→ Exercise objective
Using the listing below, copy every line that mentions "Python".

[Start of Excerpted records]

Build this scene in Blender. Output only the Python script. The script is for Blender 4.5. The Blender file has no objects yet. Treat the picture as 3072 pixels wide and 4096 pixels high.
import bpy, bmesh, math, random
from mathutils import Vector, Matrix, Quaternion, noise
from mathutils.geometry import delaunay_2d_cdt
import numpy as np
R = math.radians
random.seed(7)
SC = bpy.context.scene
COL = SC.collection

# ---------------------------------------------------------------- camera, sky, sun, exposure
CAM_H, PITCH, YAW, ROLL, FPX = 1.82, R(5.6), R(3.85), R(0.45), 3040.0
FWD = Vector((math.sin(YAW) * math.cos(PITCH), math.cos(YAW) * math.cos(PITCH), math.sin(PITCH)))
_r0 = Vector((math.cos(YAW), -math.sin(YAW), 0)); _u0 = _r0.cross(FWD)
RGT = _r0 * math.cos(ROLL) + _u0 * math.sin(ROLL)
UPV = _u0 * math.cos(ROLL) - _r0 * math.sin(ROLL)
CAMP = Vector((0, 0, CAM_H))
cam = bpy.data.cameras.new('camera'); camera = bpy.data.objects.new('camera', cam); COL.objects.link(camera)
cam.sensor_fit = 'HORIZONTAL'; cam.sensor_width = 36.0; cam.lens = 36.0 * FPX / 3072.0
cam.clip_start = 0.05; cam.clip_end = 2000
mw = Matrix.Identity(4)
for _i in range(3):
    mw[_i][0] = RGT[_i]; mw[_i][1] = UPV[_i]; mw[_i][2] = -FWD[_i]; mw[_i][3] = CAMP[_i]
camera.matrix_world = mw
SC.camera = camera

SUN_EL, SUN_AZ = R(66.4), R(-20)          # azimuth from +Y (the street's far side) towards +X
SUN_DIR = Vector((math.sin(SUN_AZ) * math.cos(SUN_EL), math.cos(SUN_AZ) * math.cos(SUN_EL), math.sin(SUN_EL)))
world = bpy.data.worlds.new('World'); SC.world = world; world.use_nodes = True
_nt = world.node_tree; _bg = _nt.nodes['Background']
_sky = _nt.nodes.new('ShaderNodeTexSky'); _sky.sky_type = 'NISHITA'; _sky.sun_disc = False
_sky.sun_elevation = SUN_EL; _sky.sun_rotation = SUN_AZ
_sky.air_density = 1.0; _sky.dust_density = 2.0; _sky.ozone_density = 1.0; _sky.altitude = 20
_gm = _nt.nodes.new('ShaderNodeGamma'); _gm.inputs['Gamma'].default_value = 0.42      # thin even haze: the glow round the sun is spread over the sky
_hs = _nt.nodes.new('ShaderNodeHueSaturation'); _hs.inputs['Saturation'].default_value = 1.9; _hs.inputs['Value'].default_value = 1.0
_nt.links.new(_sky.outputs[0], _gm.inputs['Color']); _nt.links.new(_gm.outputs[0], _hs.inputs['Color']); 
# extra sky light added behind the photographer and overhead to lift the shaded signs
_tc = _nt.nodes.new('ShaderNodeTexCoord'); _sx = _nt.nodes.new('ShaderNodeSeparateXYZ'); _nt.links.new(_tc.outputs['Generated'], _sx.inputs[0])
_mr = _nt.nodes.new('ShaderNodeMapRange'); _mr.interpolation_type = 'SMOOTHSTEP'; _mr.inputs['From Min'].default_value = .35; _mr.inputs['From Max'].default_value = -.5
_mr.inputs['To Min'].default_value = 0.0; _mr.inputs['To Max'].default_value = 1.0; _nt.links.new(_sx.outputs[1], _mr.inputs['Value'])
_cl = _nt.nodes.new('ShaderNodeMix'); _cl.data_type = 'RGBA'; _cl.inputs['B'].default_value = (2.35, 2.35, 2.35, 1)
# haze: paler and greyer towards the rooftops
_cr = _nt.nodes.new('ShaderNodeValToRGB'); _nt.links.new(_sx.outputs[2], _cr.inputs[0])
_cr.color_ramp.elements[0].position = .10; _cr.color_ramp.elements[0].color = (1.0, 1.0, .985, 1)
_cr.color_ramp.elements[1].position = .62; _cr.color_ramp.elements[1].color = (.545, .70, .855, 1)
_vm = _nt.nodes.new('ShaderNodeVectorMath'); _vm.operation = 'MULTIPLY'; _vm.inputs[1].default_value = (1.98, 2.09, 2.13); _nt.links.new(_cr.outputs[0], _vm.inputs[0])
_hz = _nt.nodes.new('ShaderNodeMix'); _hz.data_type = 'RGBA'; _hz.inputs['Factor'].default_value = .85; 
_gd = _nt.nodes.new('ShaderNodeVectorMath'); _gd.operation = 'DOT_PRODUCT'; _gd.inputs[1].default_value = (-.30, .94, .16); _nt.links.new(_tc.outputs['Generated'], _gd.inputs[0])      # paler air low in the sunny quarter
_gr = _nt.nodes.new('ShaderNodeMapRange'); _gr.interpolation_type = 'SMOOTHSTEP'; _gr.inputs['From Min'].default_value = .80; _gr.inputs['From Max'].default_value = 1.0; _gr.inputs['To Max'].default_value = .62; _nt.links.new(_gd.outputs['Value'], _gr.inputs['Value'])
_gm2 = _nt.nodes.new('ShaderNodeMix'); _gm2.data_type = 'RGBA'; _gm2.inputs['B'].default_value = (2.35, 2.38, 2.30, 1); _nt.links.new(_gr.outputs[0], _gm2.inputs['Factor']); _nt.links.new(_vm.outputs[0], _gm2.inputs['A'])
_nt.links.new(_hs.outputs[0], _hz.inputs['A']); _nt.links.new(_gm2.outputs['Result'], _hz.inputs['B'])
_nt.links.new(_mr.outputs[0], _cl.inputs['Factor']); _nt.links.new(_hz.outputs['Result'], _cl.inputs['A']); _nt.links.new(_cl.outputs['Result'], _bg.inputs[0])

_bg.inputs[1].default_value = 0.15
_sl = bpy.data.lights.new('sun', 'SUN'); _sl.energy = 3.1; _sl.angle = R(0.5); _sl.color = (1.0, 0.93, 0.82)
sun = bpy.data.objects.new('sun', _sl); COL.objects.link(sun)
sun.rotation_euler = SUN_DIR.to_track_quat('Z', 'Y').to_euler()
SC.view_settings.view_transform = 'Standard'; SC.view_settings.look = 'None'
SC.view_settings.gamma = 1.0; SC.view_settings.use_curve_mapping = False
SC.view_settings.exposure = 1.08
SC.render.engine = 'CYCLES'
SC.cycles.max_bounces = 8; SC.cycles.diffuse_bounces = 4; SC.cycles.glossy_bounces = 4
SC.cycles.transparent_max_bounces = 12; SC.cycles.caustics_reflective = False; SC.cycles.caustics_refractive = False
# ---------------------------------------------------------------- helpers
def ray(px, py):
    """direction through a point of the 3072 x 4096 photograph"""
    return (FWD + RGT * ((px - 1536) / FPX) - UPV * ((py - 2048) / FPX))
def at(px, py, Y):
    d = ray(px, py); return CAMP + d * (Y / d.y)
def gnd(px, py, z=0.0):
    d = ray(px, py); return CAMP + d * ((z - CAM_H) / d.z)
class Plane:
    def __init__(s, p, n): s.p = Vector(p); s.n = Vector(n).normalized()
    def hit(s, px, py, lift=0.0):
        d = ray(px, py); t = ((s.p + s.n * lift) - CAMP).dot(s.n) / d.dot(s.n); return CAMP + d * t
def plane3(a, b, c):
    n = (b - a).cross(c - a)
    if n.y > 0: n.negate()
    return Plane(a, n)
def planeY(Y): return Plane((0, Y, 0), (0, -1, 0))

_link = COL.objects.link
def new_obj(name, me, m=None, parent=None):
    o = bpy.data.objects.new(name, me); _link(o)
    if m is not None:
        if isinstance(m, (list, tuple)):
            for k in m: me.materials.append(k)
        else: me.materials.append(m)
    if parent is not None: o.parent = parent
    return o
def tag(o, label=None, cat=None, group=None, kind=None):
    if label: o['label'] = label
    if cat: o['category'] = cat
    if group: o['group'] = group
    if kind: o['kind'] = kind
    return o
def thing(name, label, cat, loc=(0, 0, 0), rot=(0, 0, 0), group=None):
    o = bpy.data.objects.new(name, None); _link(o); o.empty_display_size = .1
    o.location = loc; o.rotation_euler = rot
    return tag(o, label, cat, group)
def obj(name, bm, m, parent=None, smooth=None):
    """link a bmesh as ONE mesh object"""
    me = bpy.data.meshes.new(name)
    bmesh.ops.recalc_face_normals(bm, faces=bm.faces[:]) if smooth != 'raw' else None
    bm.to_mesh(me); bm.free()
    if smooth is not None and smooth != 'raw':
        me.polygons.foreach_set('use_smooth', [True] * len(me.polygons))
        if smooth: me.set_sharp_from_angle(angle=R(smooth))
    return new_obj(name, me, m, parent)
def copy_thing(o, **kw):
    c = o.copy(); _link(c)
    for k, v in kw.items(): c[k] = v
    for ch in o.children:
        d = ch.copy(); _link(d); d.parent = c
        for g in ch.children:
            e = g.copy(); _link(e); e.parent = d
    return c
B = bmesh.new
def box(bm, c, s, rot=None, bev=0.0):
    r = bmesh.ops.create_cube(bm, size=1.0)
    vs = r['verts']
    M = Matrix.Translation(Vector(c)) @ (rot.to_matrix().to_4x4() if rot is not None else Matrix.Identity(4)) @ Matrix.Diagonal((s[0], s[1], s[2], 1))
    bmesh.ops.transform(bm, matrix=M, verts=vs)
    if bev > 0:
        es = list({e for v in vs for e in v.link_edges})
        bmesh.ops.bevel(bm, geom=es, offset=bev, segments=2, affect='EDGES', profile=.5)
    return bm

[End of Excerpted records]
[Start of Excerpted records]

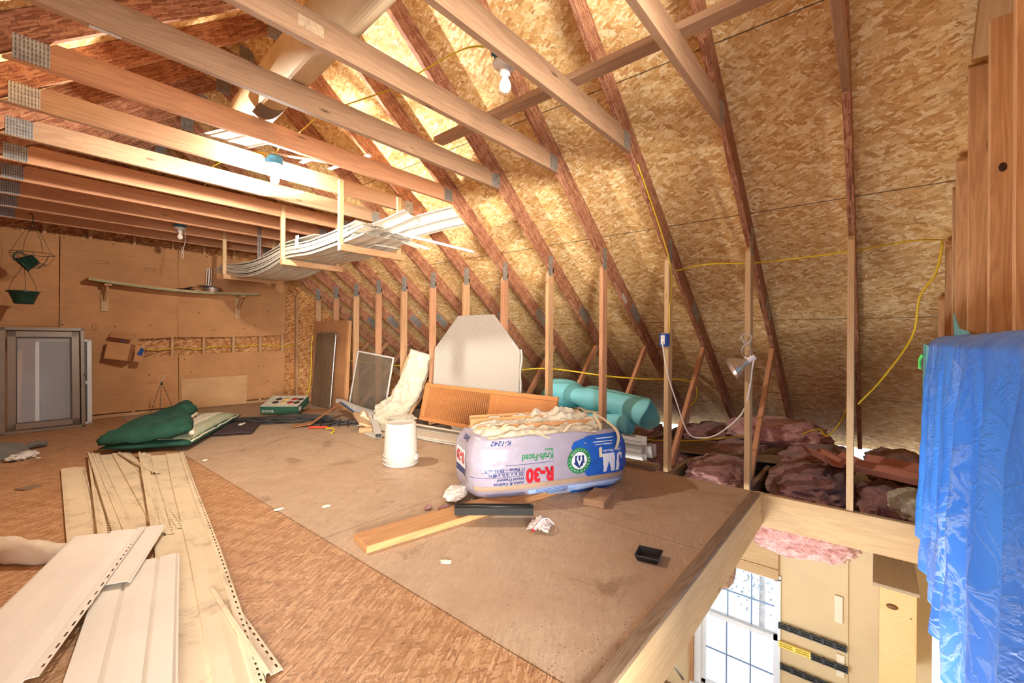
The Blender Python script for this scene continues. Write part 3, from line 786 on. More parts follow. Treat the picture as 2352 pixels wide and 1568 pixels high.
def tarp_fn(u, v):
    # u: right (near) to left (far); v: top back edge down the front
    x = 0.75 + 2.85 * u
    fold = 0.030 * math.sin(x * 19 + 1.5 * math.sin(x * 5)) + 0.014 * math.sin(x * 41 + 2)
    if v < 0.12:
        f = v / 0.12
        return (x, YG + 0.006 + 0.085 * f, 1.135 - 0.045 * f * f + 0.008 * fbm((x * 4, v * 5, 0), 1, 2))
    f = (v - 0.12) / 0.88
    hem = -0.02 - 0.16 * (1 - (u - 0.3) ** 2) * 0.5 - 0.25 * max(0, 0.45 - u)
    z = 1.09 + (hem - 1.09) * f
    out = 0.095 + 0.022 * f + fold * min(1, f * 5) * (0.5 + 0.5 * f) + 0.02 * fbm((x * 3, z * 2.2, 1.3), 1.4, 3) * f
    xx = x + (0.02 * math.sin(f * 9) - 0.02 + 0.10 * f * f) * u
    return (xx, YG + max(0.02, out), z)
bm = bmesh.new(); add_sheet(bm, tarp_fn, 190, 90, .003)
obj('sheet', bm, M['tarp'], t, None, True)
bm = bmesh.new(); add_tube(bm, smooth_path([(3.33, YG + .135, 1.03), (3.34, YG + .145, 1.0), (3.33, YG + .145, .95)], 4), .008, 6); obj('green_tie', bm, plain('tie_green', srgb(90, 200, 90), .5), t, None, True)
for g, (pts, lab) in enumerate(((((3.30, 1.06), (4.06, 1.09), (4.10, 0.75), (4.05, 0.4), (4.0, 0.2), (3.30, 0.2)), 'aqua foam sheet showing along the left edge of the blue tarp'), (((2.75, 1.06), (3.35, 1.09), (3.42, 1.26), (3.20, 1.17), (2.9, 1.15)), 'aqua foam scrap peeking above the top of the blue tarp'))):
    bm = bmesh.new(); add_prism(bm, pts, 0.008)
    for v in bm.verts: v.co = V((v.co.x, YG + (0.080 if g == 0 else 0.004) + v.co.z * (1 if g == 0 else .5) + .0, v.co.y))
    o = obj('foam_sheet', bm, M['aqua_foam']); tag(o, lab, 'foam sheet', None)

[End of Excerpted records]
[Start of Excerpted records]

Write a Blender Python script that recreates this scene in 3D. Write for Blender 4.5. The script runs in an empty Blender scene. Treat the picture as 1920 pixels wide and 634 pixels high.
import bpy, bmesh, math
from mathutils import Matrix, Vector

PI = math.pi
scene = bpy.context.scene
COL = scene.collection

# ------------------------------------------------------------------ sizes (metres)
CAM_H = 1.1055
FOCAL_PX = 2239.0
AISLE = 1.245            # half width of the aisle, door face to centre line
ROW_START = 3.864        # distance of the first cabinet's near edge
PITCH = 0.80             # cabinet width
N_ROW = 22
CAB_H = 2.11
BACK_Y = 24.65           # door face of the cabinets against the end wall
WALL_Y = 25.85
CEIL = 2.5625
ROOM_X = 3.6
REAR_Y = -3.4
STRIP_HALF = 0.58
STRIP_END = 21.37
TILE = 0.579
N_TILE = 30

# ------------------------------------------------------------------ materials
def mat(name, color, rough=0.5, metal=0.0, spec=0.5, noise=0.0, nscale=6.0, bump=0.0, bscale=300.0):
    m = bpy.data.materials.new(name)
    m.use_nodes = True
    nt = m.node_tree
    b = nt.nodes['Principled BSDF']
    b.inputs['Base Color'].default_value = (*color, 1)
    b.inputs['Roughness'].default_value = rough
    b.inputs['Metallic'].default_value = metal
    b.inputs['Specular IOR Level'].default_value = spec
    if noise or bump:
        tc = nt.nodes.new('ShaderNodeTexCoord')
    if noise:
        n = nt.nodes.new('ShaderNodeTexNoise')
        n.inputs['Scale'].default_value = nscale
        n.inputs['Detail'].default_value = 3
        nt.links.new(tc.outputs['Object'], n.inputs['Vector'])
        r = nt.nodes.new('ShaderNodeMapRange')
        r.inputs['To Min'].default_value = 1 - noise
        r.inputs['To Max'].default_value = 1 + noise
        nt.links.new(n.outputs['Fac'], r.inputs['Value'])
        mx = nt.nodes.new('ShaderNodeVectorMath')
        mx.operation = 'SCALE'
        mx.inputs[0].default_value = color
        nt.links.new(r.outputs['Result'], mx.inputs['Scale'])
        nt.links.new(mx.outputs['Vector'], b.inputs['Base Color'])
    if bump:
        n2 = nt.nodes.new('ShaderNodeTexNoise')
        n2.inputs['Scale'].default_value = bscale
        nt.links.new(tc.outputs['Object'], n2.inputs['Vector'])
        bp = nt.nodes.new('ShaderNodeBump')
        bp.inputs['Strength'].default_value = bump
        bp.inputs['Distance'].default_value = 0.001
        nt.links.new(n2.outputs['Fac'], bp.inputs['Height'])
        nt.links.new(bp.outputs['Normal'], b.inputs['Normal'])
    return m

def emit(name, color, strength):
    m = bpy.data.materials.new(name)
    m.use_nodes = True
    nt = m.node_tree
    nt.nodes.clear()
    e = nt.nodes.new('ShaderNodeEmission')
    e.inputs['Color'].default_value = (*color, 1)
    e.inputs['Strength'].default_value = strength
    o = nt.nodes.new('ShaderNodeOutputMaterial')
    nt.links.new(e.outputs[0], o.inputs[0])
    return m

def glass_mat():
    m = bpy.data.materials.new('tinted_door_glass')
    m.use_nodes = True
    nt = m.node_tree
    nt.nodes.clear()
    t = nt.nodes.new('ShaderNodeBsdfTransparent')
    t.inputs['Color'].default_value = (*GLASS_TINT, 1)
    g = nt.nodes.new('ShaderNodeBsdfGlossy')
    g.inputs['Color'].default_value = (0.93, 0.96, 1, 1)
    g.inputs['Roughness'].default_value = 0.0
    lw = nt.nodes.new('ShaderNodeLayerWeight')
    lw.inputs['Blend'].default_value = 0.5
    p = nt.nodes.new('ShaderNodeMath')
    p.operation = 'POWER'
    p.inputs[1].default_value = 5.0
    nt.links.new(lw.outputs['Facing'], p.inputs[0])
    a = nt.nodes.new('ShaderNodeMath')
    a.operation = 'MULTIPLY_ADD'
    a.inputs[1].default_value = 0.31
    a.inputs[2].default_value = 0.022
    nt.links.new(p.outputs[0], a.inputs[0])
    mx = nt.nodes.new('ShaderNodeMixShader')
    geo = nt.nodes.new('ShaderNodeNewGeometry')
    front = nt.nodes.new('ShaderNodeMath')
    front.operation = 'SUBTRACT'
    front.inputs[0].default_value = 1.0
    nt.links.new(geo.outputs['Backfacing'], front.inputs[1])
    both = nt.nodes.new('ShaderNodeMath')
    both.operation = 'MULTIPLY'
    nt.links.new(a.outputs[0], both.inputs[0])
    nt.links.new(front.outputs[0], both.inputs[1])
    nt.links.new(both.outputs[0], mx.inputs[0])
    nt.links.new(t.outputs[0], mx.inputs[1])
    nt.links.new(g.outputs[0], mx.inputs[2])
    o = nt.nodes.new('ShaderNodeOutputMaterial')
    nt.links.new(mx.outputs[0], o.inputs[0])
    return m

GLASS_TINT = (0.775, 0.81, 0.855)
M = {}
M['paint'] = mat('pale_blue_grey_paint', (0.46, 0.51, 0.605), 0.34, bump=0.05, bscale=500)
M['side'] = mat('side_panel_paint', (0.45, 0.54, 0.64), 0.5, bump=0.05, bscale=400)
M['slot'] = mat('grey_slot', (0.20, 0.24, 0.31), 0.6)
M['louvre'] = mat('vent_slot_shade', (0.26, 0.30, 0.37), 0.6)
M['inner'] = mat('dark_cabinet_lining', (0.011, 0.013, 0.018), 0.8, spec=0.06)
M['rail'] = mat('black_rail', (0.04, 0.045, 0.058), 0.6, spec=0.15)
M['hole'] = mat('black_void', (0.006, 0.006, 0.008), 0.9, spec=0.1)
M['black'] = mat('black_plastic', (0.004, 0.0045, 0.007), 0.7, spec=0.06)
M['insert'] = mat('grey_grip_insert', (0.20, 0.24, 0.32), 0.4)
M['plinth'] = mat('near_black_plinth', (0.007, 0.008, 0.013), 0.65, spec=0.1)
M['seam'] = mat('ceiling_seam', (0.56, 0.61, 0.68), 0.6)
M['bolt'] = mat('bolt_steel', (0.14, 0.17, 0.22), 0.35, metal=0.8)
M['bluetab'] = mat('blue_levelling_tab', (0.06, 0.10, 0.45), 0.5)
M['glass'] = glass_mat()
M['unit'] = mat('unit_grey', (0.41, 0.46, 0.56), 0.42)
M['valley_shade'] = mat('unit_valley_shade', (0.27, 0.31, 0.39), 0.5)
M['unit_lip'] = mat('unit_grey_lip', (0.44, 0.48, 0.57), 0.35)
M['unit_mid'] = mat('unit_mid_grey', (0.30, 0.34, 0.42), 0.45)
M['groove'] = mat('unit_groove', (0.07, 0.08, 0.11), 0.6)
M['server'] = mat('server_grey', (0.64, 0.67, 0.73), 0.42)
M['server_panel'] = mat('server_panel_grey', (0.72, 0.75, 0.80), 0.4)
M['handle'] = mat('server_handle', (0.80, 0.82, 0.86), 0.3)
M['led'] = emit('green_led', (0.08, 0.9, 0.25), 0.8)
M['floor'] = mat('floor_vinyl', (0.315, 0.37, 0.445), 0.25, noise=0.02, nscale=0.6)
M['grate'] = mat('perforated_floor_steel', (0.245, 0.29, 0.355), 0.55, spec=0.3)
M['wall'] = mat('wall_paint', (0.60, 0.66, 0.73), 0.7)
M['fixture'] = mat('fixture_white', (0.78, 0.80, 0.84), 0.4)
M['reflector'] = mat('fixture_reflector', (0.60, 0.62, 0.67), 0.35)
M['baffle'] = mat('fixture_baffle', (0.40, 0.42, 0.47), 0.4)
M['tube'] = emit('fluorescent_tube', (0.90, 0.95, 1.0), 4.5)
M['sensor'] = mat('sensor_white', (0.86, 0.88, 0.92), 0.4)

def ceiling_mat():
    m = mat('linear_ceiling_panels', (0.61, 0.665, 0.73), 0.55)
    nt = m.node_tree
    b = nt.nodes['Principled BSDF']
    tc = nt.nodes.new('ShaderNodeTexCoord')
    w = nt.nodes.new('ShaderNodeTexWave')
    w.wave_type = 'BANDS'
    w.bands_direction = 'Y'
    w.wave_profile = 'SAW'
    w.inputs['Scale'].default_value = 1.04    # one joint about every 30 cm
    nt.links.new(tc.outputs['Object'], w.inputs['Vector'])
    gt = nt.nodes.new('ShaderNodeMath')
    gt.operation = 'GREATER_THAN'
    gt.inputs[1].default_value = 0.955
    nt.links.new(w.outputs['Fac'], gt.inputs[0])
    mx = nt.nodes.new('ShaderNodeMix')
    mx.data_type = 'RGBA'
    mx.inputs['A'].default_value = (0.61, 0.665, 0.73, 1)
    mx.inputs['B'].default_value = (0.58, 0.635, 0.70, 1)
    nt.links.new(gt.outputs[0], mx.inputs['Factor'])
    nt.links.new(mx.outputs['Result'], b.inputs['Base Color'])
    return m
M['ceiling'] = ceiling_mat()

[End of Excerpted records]

→ Result of this exercise
Build this scene in Blender. Output only the Python script. The script is for Blender 4.5. The Blender file has no objects yet. Treat the picture as 3072 pixels wide and 4096 pixels high.
The Blender Python script for this scene continues. Write part 3, from line 786 on. More parts follow. Treat the picture as 2352 pixels wide and 1568 pixels high.
Write a Blender Python script that recreates this scene in 3D. Write for Blender 4.5. The script runs in an empty Blender scene. Treat the picture as 1920 pixels wide and 634 pixels high.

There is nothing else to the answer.